Hope you enjoyed the read,
Tight Lines,
Ross

Fantastic Pembroke : Part 1 - First day goes smoothly

I have to start off by saying a massive thanks to Ben Edwards for putting me on the fish all week. Without Ben I would have been struggling on where to start, with the coastline in the area being so diverse.  Also thanks to his parents and brother for putting me up for 4 nights and keeping me well fed, was much appreciated. Now for the report!
The 3.5hour drive down from North Wales was made bearable by the thought of catching my first smoothhounds of 2012 and having never caught a common that was my main target during our hound sessions. I had crab leftover from a few previous sessions saving us the job of bait collecting so after making a few rigs and offloading all of Ben's uni stuff at his house, we headed off to the mark. Single 3/0 pennel was the chosen rig with a 5oz gripper to hold bottom. After missing my first decent bite it was Ben who was in to the first
 fish of the session and it was a gooden. His rod nicely arched over and the fish taking line at will when it decided to run. The fish came into view around 10m out and it was a cracking smoothie, at an estimate in the 15lb range. The fish stayed deep as I stood at the waters edge poised with the net, it was so nearly up and then disaster, the hook pulled, the lead shooting past my head in the proccess. This got me very excited so re-baiting I chucked out again and sat waiting. I was rewarded as soon as the tide started running with just my second ever shore caught hound, a starry of around 3lb equalling my PB (Species 37 - top right) The hounds were now in a
feeding frenzy and I was only left waiting 15minutes or so before I'd have another fish on. The second fish being another starry at a slightly bigger 5-6lb and another PB. My third fish though would smash my PB for the 2nd time in three fish and was this Starry pictured right. The fish wighed in at 9lb 15oz and put up a cracking fight, annoying though that it was just 1oz short of a double. As if things couldn't get any better, I then managed my first ever Common  Smoothhound (species 38), only a small one at around 4lb but yet another species to add to the list on my hunt for 60. We did have a dabble for tope whilst we were there but after catching some fresh macky for bait we failed to even get a run on the tope front. Maybe still a bit early but a species I'm desperate to tick off this year so I'll be putting in alot of time and effort to get one.

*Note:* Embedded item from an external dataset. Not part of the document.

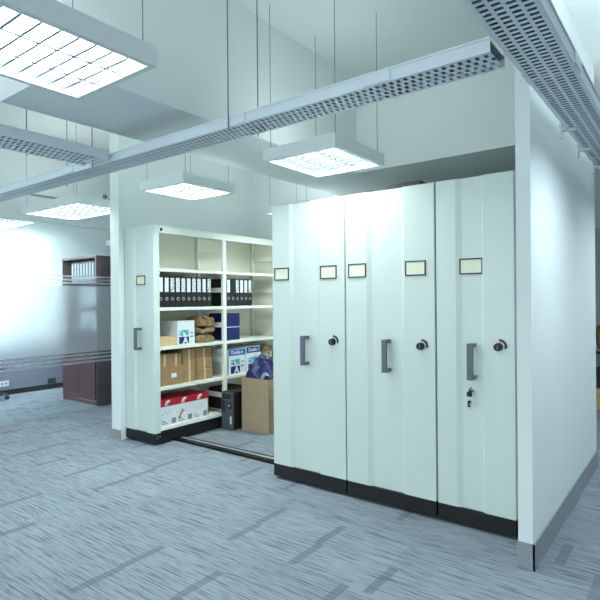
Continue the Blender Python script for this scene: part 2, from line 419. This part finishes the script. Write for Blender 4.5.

 Still on a bit of a buzz and with crab leftover, we decided to head out again the same night, choosing a different mark but targeting the hounds again. Again we were into fish from the off, the first of my 4 coming very early on, another small common. This was shadowed though by my new PB Common the cast after. It was only 7lb 13oz but I was absolutely ecstatic. Not to be out-done Ben was next into a fish with a little common of his own, which I think I was more excited about than he was lol. He's used to catching smoothies you see so unless its a double it doesn't really matter to him. He managed
 his starry soon after as well (left) A fish of around the 4-5lb mark which was around the average on the night. I landed a couple more small ones including one of each species before we decided to call it a day. What a first day! 2 new PB's, 2 new species for the hunt and 1 species I've never caught before. I went to bed a very happy man, all be it a very tired man also having been up for over 20 hours.